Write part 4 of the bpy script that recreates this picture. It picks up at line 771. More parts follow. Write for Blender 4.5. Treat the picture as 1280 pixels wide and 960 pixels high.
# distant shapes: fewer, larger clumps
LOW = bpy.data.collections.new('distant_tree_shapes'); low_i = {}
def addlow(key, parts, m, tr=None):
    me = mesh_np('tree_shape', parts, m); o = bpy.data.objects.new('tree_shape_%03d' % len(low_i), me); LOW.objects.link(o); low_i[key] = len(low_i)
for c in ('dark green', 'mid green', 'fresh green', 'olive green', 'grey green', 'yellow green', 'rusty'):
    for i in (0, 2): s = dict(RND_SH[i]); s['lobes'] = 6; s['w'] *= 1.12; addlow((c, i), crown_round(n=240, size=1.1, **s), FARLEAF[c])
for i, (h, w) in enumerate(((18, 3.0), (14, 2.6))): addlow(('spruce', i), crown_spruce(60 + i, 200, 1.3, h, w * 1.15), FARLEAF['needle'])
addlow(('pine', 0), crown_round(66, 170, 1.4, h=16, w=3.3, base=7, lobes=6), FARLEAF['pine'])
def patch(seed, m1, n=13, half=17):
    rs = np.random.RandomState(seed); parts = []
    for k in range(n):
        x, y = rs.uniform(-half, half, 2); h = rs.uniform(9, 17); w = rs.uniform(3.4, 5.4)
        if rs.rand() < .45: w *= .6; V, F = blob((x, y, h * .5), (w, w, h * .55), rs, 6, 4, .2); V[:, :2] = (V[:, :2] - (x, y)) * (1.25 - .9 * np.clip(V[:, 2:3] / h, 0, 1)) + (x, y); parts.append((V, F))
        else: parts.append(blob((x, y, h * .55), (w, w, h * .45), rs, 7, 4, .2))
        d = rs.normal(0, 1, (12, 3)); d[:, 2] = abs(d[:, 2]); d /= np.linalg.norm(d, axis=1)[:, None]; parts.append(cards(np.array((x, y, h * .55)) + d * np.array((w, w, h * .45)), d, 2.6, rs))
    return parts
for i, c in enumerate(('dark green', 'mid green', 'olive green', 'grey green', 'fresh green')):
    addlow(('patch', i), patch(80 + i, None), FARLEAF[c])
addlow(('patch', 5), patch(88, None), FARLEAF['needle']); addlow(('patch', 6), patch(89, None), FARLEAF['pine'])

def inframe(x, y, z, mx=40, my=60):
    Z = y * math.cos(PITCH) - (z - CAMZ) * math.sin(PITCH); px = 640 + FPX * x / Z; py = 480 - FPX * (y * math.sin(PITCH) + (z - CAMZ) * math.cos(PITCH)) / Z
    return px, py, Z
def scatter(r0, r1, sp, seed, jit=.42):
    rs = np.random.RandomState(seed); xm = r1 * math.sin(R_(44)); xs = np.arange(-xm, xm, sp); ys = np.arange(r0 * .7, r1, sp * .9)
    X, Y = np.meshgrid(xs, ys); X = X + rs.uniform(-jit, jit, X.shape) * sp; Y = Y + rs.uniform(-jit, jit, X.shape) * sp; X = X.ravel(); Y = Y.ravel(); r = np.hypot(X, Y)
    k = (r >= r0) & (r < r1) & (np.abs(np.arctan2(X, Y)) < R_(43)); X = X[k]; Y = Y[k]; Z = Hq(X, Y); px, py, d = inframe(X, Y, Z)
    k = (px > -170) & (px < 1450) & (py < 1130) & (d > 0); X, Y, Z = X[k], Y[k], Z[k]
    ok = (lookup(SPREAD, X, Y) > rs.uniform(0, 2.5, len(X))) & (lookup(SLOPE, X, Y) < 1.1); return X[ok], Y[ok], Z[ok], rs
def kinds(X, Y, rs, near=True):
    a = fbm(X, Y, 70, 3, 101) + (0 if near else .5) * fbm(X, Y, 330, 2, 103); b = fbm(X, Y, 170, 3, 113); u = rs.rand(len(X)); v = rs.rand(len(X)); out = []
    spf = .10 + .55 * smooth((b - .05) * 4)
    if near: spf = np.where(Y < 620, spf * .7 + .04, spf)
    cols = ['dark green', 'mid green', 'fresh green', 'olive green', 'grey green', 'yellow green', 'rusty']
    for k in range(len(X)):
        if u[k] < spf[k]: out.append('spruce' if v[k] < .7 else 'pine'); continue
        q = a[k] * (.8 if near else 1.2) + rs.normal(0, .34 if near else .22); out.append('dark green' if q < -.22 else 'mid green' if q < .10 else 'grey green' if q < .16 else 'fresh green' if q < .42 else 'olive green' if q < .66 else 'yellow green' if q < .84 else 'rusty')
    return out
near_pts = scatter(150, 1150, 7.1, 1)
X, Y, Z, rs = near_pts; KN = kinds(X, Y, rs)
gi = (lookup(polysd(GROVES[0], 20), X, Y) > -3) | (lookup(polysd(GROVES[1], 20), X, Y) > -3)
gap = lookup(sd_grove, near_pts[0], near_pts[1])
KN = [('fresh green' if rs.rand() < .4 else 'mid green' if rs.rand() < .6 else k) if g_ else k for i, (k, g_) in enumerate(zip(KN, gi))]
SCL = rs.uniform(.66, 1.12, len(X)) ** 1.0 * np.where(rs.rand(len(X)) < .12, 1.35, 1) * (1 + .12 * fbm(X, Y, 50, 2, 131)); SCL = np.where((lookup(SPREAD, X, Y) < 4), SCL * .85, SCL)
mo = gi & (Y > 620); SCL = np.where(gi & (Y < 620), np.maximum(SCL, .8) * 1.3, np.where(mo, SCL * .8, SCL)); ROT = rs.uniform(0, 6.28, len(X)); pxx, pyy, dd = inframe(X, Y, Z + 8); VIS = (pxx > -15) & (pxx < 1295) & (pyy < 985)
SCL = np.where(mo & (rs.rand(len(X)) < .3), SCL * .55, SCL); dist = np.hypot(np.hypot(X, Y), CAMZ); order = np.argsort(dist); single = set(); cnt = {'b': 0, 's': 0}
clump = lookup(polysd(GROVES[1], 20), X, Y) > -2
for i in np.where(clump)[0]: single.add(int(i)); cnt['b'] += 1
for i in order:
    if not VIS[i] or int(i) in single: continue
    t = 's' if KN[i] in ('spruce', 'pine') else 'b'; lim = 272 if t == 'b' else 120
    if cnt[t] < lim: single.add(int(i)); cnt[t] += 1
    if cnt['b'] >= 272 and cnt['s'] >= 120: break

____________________

• [WHAT IS ASKED]
Starting at the line that holds "x, y = rs.uniform(-half, half, 2);", copy each line exactly and stop after the line that holds "addlow(('patch', 5), patch(88, None), FARLEAF['needle']);".

• [ANSWER TO THIS TASK]
        x, y = rs.uniform(-half, half, 2); h = rs.uniform(9, 17); w = rs.uniform(3.4, 5.4)
        if rs.rand() < .45: w *= .6; V, F = blob((x, y, h * .5), (w, w, h * .55), rs, 6, 4, .2); V[:, :2] = (V[:, :2] - (x, y)) * (1.25 - .9 * np.clip(V[:, 2:3] / h, 0, 1)) + (x, y); parts.append((V, F))
        else: parts.append(blob((x, y, h * .55), (w, w, h * .45), rs, 7, 4, .2))
        d = rs.normal(0, 1, (12, 3)); d[:, 2] = abs(d[:, 2]); d /= np.linalg.norm(d, axis=1)[:, None]; parts.append(cards(np.array((x, y, h * .55)) + d * np.array((w, w, h * .45)), d, 2.6, rs))
    return parts
for i, c in enumerate(('dark green', 'mid green', 'olive green', 'grey green', 'fresh green')):
    addlow(('patch', i), patch(80 + i, None), FARLEAF[c])
addlow(('patch', 5), patch(88, None), FARLEAF['needle']); addlow(('patch', 6), patch(89, None), FARLEAF['pine'])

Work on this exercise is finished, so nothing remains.